Rabbi Israel Miller, chairman of the Presidents Conference, who made the announcement, said that he is confident that the American people will recognize, that as a result of the Egyptian-Israeli agreement, the U.S. political interest in the Middle East has grown, while the Soviet Union’s influence has been significantly reduced. For this reason, Miller stated, he believes that the American people will understand that a strong Israel is in the strategic interest of the United States.

“Every American is concerned by the combination of recession and inflation that threatens our economic security.” Miller said. “For this reason we must point out that the cost to our country of a Middle East war, or an oil embargo, or a confrontation with the Soviet Union, would be infinitely higher than the cost of foreign aid. We must at the same time make clear that the over-whelming proportion of American assistance to Israel will be spent in the United States for military supplies produced by American working men in American factories.”
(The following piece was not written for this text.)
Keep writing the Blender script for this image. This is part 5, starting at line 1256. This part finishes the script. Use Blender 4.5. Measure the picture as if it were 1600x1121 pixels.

Miller conceded, however, that he was troubled by reports of “friendly Congressmen” who said that the mail they are getting is running against large-scale assistance to Israel. He added that the campaign will aim at changing this attitude and would be directed initially at the Jewish community itself and then through the Presidents Conference’s constituent members at the general community.

On the meeting of the Presidents Conference with President Ford and Secretary of State Henry A. Kissinger last Monday in the White House, Miller said that both Ford and Kissinger expressed the firm belief that the Israeli-Egyptian agreement was a major step on the path to peace and that approval by Congress by a strong vote for the stationing of American technicians in the Sinai is vital in creating the proper atmosphere of American support and endorsement within which Israel and Egypt may work toward cooperation and accommodation leading to further progress toward peace.

“The Secretary told us further that he believed the Egyptian-Israeli contact called for in the agreement would provide a way of testing the willingness of each side to cooperate with–and thus build trust with–the other,” he said. Miller said that the Presidents Conference also discussed with Ford the issue of Soviet Jewry and told him that the harassment of Jews in the USSR has increased recently while emigration has declined.

Kissinger, Miller said, contended that he had never met Soviet Foreign Minister Andrei Gromyko and that the President had never met with Soviet Premier Leonid Brezhnev without raising the issue of Soviet Jewry.

On his recent visit to Rumania, to which he was invited by the Rumanian government, Miller said that he was “deeply impressed” by the active Jewish communal, cultural and religious life. He said he was impressed by Jewish life as expressed in Jewish theater, kosher restaurants, children’s chorus and welfare institutions. He had high words of praise for Rabbi Moses Rosen, the Chief Rabbi of Rumania.